§ **INFORMATION SUPPLIED**:
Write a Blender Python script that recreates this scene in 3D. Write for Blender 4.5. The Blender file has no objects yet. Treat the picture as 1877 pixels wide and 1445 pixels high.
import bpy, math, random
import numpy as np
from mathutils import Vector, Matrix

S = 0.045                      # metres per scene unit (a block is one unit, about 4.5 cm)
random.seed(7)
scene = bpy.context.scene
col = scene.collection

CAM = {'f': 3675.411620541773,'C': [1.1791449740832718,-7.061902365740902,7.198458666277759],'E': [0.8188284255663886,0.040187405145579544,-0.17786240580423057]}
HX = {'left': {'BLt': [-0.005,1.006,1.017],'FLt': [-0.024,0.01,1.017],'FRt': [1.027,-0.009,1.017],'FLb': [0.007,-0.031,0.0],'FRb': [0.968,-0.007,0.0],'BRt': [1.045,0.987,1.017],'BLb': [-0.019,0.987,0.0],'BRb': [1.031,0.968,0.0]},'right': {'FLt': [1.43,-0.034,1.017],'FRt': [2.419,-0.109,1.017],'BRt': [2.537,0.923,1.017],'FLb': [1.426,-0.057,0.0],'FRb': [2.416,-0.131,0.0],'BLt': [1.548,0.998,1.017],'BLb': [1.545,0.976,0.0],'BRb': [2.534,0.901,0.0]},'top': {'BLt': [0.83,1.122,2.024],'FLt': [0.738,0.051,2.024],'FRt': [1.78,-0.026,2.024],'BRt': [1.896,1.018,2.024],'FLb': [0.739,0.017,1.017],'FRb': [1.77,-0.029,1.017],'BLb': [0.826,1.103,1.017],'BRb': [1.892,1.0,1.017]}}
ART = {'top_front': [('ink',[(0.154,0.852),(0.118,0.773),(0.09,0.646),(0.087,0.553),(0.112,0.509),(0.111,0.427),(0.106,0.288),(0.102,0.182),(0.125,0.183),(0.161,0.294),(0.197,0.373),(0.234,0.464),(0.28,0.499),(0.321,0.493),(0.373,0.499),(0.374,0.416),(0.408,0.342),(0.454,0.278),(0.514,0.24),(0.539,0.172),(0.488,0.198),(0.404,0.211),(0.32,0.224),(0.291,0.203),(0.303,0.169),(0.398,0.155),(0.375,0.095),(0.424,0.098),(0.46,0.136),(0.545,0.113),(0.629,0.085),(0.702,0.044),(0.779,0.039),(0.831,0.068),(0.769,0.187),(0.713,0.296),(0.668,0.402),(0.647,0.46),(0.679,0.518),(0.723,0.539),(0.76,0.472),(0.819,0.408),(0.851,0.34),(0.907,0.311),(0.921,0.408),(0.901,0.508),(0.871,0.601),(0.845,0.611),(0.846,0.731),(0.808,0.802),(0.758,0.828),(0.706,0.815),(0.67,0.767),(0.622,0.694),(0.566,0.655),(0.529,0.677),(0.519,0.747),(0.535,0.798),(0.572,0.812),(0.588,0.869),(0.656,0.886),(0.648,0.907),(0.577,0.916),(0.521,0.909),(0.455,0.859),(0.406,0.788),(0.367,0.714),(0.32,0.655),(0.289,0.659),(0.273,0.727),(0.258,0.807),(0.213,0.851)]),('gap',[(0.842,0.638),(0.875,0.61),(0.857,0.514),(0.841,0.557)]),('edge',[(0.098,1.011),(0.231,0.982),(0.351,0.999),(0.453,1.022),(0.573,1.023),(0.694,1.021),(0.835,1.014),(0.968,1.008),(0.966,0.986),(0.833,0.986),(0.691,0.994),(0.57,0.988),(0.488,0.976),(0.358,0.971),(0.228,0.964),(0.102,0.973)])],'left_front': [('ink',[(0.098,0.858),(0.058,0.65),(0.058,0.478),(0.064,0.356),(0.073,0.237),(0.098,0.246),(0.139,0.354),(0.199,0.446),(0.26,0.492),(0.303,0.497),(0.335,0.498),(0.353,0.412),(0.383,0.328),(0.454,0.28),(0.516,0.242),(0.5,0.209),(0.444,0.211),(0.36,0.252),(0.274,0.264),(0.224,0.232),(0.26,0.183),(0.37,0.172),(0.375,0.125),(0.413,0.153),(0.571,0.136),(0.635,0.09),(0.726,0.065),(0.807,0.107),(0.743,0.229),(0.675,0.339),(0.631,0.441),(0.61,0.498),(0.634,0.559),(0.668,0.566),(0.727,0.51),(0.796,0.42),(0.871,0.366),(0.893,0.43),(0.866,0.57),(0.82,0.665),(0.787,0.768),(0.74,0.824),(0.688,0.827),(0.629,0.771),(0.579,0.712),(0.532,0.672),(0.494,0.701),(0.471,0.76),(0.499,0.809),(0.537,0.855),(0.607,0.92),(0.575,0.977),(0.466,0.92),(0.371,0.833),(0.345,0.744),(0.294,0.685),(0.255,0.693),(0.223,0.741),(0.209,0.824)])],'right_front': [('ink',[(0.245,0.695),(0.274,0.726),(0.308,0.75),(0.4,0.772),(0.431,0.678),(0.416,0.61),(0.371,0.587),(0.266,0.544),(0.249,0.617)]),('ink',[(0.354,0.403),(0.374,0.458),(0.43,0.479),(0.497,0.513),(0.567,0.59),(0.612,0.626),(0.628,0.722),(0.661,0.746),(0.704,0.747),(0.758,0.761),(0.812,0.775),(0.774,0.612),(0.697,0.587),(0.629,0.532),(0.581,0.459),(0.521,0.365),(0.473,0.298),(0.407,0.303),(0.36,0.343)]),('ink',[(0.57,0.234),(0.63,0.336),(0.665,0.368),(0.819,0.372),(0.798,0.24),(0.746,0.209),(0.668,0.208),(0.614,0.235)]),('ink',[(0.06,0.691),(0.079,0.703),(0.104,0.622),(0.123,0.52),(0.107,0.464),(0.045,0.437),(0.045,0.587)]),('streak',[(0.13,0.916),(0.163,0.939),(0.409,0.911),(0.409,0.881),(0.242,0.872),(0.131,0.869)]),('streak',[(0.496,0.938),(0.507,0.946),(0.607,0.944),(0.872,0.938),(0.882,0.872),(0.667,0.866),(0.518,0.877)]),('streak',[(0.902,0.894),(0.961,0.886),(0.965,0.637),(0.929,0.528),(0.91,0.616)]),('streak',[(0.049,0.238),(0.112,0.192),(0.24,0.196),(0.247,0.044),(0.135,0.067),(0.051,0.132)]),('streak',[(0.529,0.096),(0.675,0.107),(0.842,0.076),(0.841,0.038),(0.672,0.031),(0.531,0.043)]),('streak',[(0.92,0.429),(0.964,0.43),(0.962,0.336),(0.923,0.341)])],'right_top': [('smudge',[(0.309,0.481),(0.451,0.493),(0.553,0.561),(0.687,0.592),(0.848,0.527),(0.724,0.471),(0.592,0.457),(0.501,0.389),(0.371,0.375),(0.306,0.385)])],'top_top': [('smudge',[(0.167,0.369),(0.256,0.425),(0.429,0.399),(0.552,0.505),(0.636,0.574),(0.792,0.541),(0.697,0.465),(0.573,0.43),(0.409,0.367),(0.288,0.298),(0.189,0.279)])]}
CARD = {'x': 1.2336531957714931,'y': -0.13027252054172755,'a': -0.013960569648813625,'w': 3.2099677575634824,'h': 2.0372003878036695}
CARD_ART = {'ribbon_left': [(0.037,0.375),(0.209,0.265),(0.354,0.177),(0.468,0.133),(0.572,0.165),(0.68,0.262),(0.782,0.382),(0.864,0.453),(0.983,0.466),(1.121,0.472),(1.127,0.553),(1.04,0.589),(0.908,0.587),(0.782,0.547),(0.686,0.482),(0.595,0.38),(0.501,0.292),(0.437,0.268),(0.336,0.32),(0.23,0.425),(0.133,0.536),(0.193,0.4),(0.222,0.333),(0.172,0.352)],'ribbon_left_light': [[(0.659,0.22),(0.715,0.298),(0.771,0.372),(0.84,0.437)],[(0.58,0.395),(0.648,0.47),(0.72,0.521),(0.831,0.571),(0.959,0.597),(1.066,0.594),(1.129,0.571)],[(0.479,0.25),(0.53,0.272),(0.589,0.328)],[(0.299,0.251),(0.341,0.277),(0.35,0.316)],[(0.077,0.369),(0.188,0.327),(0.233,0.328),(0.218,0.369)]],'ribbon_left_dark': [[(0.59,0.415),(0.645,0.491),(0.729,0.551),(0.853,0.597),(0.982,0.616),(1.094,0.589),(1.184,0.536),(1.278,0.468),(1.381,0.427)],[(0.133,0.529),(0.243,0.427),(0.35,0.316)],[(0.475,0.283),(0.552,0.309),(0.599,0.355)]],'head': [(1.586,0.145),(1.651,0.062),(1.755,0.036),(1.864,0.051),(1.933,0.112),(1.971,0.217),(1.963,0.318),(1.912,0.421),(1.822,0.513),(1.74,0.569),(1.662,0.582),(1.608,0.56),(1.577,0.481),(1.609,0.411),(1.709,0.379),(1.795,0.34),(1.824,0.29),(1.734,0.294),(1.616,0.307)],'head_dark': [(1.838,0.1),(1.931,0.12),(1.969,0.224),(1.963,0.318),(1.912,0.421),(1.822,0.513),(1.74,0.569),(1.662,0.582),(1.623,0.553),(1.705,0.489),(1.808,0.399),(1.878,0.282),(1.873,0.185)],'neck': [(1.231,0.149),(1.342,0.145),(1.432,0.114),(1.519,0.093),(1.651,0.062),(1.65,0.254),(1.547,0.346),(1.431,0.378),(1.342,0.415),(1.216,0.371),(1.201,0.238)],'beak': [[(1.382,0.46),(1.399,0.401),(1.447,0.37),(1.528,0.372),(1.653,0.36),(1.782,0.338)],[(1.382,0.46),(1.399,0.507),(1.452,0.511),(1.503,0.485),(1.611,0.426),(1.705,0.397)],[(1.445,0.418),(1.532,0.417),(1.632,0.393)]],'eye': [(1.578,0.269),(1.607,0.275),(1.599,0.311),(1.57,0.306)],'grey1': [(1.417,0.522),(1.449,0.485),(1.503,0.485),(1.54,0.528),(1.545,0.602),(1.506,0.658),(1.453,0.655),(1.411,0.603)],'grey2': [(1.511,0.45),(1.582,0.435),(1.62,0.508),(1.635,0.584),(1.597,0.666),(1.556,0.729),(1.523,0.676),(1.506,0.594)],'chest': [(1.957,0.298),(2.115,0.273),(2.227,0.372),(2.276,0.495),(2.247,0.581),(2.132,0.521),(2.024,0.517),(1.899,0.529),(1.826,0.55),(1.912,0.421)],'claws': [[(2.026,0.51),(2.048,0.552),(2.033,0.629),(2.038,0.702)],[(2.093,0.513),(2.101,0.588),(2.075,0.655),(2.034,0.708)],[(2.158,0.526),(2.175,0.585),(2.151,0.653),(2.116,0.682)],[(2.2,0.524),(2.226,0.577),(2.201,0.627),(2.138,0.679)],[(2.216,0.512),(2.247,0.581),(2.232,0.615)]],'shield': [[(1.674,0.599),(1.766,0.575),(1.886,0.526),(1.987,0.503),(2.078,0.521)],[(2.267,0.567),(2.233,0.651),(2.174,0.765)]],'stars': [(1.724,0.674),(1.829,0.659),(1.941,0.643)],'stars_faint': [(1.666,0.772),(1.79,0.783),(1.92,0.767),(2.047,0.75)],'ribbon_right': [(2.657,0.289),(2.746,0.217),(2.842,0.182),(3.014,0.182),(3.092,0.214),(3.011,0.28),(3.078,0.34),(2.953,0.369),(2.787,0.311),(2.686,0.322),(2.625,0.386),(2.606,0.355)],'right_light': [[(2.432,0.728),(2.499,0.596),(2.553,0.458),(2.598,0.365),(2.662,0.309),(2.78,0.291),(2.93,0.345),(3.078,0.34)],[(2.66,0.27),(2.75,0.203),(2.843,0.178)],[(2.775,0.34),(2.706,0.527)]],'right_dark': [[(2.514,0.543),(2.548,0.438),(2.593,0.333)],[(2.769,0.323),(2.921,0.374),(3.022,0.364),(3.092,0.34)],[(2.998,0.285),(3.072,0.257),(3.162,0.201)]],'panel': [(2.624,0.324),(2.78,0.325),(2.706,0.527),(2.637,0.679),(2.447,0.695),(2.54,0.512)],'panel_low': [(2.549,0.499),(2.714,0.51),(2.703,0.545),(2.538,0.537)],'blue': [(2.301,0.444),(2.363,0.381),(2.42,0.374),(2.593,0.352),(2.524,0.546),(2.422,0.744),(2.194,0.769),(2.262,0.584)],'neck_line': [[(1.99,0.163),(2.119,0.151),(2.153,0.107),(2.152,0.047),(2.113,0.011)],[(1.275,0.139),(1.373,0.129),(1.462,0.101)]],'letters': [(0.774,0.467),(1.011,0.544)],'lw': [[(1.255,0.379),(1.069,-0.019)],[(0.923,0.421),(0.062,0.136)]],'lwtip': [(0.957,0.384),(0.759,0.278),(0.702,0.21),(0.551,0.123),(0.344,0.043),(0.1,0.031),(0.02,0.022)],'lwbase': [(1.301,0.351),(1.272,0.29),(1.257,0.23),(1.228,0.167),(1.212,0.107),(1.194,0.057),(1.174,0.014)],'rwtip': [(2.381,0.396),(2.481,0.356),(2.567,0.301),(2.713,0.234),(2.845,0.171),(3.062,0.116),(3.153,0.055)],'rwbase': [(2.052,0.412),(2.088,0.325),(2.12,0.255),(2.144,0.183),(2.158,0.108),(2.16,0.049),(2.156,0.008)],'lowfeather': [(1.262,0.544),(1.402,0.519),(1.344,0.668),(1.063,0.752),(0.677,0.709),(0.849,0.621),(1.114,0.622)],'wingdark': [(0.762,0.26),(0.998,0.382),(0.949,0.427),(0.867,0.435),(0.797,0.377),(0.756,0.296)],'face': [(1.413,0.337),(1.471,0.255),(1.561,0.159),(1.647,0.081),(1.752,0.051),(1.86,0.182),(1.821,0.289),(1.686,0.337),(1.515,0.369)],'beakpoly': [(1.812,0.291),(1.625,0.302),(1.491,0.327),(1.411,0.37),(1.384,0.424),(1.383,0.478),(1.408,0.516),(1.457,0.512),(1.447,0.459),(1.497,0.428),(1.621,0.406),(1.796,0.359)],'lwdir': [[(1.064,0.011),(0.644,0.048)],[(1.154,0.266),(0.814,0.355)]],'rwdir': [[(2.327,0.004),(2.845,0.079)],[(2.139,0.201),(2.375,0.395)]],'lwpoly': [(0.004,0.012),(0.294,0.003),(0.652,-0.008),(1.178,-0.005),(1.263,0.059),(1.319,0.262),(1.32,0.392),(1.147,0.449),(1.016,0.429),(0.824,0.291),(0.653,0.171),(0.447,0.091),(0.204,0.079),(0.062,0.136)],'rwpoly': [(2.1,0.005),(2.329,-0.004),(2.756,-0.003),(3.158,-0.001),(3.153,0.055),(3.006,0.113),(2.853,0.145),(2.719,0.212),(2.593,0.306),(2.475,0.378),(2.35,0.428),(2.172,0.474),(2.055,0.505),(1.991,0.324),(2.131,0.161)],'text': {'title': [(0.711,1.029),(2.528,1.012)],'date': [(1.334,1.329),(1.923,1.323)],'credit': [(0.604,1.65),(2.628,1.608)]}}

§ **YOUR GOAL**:
Give back exactly the material above from its opening line to the line bearing "col = scene.collection".

§ **CORRECT ANSWER**:
Write a Blender Python script that recreates this scene in 3D. Write for Blender 4.5. The Blender file has no objects yet. Treat the picture as 1877 pixels wide and 1445 pixels high.
import bpy, math, random
import numpy as np
from mathutils import Vector, Matrix

S = 0.045                      # metres per scene unit (a block is one unit, about 4.5 cm)
random.seed(7)
scene = bpy.context.scene
col = scene.collection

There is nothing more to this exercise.